I knew I wanted to express my feelings about that involuntary curse called ‘creativity’. I say that, because I wonder if life wouldn’t have been easier if I had studied to be a stockbroker or something like that, rather than enjoy a life enhancing and fulfilling training in Fine Art.
Damn creativity! Unless you can sell the result of working, it gets in the way of making a living. However generous or meagre one’s artistic talent may be, there is something obsessing, ineluctable about one’s calling to be involved with the arts and attempts to express original thought.
When restarting a life involved with the visual arts in 1993, I spoke of having identified five requirements to be a practising artist. They are, in no particular order, (i) The wish to do so, (ii) the time to do it, (iii) a place to do it (no matter where), (iv) some materials with which to work (no matter what) and, (v) most importantly, Something to say! Realising this last requirement came as something of bombshell to me; it took a lot of understanding!
However, during the following 21 years, I think I found something.
The years 2014 - 2016 proved to be fallow period in my creative life, but in 2017, I chose to embark upon a piece containing several references to some of the earlier elements of my artistic practice.
When I thought it finished, I entitled it,‘Five Pillars of Creativity’.
I started to live with what I had just created, but after a while, I must admit to being somewhat bemused and disappointed by the result: A mad concoction of disparate elements, a visual potpourri.
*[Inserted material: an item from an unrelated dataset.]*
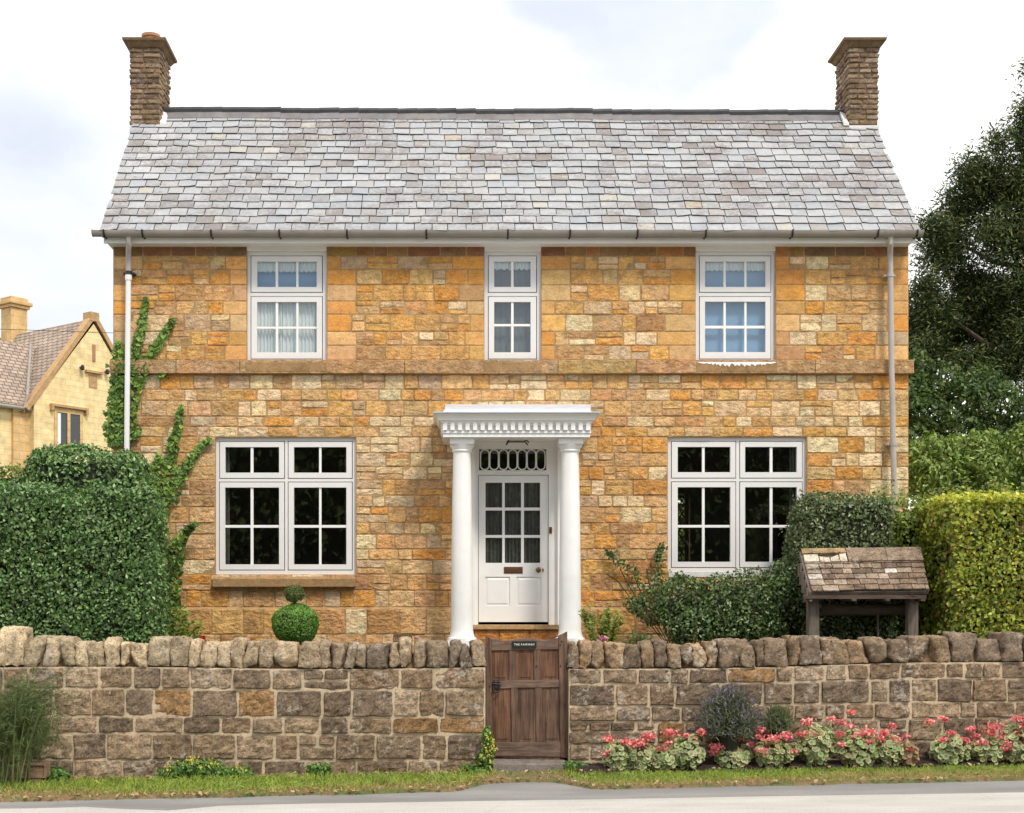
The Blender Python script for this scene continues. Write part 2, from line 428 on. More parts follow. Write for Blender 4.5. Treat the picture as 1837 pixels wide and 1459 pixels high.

Was it really an expression of what I had in mind in the first place? All I know is that, having started with some spray paint overspill on an old bed sheet, I set to, using collage materials, various other paints, reclaimed wood and the best of intentions. Nonetheless, I felt it was a mess.
However, there was something there and I decided to continue working on it. The irregularly shaped frame was too constraining, the bright colour values too disparate, the list of Latin and English words were hermetically sealed; their fluid nature not having its own agency to express - and the central, vulva like element just too vulgar; all in all, not a well executed piece of work. I dismantled the construction and set to - changing or modifying each element, creating a more integrated colour pallet and framing it within a stretched canvas, outer display panel. I had come a long way from the starting point to discover a context, identifying things in a time and space, of which we are not.
On a more mundane note, this image is taken with full, frontal lighting with the glass panel removed.